Event Summary
Session Lead
- Lauren Augustine, Disasters Roundtable, National Academy of Sciences
Description
Session Overview: Today, text messages, tweets, iphone apps, and facebook updates, not to mention 24-hour cable news cycles and countless other mechanisms, deliver information to people in the critical times during and after a disaster occurs. Twenty-first century technology allows for disaster-related risks to be identified, assessed, and communicated through satellites, the internet, and mobile devices. These technological innovations in risk identification and risk assessment advance the rate, quantity, and maybe even the quality of information that is transmitted and received during times of disasters. The question that this session, Making Ends Meet, poses is, “so what?”
For decades, scientists have investigated how people behave when they receive information about how they may be at risk.

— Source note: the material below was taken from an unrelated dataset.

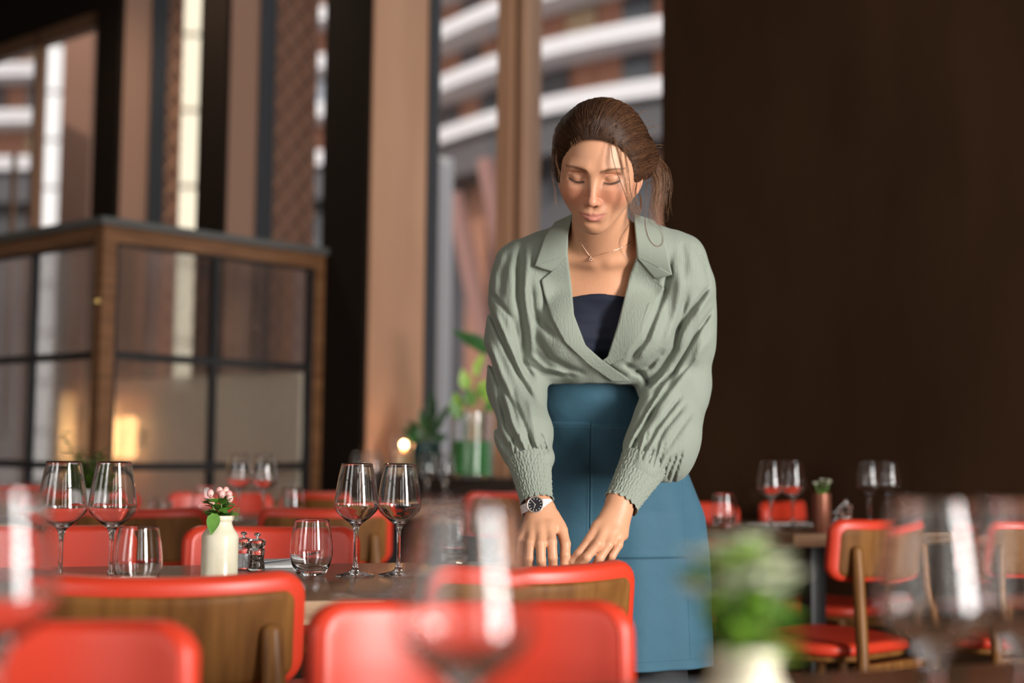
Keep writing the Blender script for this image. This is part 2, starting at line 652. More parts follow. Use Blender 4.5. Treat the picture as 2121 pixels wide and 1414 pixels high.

Questions we want to address: Some older technologies did not trigger changes in human behavior, so how can we understand how the new, 21st-century technologies may have a different, more positive effect? The overarching questions posed for this session are whether these 21st-century technologies are or will be the game changers they promise to be and what is needed to translate these risk assessment technologies into behavior that increases the resilience of communities and reduces human suffering and loss of life during disasters.
We, the Disasters Roundtable of the National Academy of Sciences, welcome you to join this discussion and share ideas for how to facilitate, mobilize, and implement ways to make ends meet between the 21st-century technologies for risk identification and risk assessment and the timeless desires of communities to be resilient to disasters.